**EXERCISE AIM**
Return verbatim everything from the first line through the line that contains "from mathutils import Vector", and stop there.
══════
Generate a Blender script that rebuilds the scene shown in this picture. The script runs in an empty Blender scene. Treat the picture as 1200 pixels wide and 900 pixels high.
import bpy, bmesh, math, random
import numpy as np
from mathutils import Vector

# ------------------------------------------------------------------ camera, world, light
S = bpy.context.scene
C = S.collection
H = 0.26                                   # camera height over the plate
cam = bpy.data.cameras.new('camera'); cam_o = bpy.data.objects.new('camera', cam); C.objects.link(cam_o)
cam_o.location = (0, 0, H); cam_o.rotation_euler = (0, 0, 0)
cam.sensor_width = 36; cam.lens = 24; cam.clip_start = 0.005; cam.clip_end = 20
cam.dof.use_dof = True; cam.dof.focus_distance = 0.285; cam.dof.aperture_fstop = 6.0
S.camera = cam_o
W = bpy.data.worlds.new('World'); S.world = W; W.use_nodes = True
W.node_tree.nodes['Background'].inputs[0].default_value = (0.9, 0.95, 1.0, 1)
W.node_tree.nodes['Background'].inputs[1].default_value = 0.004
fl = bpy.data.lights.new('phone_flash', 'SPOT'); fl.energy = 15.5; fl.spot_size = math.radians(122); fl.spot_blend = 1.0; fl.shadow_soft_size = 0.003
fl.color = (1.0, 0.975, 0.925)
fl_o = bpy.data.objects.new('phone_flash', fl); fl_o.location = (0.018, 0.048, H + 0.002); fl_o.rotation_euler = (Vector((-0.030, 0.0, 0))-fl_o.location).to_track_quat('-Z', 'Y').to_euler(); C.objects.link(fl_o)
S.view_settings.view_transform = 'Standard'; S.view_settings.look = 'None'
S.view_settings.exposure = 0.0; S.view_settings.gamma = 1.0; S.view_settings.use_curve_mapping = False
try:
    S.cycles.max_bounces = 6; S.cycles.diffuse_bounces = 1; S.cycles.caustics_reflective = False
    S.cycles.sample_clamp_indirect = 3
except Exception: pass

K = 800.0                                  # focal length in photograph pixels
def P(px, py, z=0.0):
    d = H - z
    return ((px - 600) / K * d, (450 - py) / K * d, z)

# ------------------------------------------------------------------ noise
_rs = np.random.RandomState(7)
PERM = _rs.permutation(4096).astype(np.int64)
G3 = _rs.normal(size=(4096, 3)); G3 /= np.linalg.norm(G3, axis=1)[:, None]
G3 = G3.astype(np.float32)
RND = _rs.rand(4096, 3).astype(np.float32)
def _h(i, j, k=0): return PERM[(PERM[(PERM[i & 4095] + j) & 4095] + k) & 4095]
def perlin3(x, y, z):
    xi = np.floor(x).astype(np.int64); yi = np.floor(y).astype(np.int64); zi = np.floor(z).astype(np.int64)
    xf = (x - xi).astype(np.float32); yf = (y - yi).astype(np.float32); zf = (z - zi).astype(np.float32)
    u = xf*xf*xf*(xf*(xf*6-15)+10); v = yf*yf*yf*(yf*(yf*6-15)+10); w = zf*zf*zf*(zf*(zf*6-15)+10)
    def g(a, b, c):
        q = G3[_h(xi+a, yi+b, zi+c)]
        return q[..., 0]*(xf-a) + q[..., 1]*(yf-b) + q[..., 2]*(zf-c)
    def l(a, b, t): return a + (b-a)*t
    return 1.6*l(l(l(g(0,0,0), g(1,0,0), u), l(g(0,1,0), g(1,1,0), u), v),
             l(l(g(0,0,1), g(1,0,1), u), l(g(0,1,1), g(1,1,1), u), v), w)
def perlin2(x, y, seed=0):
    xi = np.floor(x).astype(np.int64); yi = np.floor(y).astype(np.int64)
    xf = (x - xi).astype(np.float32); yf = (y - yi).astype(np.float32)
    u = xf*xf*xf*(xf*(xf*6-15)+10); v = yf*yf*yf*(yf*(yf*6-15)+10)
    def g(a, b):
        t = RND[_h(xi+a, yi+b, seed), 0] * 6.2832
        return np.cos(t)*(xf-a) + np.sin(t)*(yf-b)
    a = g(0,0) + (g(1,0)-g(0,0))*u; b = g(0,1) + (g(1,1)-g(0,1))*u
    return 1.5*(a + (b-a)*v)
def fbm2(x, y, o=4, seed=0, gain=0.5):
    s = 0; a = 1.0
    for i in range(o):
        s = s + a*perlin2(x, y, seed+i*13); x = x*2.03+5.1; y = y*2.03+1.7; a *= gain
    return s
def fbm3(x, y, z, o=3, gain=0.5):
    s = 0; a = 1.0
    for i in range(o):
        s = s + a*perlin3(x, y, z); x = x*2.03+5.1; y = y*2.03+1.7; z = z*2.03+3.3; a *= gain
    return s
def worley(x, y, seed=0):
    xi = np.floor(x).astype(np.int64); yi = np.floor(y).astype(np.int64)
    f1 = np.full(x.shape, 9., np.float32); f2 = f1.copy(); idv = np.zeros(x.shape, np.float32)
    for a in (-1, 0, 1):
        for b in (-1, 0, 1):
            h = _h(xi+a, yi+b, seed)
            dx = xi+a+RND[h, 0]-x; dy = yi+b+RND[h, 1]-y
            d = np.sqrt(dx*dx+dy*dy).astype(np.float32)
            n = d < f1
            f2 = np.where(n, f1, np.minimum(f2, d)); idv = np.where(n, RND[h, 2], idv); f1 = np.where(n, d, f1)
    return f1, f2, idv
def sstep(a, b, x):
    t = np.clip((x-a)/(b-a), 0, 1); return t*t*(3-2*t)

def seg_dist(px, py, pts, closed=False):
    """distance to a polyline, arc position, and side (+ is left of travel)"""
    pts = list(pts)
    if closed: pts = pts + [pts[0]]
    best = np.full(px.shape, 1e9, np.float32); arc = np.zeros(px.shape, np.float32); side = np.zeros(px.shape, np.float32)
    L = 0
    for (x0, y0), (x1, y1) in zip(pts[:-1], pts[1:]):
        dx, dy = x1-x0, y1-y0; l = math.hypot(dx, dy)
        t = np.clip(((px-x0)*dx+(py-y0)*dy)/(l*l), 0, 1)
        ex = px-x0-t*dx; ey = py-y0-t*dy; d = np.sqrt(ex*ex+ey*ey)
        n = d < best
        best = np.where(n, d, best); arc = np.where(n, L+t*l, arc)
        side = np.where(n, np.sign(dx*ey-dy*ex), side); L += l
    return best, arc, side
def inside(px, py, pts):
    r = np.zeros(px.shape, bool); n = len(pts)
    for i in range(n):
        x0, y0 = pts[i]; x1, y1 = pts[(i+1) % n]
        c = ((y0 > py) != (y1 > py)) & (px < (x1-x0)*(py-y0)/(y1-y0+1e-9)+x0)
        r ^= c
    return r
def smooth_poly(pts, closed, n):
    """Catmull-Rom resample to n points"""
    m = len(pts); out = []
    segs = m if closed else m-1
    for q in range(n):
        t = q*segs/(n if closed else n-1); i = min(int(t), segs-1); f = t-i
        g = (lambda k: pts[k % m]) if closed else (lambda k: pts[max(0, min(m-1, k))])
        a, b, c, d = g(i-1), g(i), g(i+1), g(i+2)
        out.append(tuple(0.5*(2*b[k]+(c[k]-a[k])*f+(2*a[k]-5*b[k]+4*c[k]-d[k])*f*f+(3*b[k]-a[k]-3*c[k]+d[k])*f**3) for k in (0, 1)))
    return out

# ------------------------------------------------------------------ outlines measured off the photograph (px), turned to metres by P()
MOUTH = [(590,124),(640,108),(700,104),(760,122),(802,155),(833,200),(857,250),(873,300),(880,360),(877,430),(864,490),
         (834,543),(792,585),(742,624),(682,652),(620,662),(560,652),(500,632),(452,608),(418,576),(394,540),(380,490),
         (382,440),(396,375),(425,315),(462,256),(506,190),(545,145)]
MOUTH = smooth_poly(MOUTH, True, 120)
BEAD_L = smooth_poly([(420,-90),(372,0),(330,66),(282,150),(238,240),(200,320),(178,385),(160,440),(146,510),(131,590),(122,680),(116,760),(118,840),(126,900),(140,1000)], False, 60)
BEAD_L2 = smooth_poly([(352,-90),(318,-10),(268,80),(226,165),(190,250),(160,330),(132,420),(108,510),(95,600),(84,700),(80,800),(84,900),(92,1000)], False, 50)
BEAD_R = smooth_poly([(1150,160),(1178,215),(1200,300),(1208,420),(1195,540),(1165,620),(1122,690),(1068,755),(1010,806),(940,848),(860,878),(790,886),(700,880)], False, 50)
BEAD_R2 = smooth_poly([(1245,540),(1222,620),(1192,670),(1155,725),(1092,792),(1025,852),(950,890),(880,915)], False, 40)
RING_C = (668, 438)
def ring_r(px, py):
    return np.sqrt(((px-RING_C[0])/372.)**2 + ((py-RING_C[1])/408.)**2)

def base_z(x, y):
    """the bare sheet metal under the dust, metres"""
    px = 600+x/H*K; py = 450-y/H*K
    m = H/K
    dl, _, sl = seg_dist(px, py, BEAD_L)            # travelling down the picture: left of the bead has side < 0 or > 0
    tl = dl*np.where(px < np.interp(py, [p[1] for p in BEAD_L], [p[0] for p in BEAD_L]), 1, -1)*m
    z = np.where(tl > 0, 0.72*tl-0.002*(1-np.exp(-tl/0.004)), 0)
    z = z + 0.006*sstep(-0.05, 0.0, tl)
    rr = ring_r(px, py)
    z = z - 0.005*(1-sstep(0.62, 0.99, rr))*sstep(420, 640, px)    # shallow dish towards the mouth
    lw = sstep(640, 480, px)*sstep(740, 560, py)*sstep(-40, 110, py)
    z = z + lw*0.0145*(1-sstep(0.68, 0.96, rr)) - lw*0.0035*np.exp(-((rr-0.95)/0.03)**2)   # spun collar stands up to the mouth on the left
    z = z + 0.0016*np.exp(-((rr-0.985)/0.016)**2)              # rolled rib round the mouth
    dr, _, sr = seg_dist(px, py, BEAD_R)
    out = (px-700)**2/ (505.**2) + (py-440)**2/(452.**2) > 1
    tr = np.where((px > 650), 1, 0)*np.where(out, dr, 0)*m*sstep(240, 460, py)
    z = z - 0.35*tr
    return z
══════
**OUTPUT FOR THIS TASK**
Generate a Blender script that rebuilds the scene shown in this picture. The script runs in an empty Blender scene. Treat the picture as 1200 pixels wide and 900 pixels high.
import bpy, bmesh, math, random
import numpy as np
from mathutils import Vector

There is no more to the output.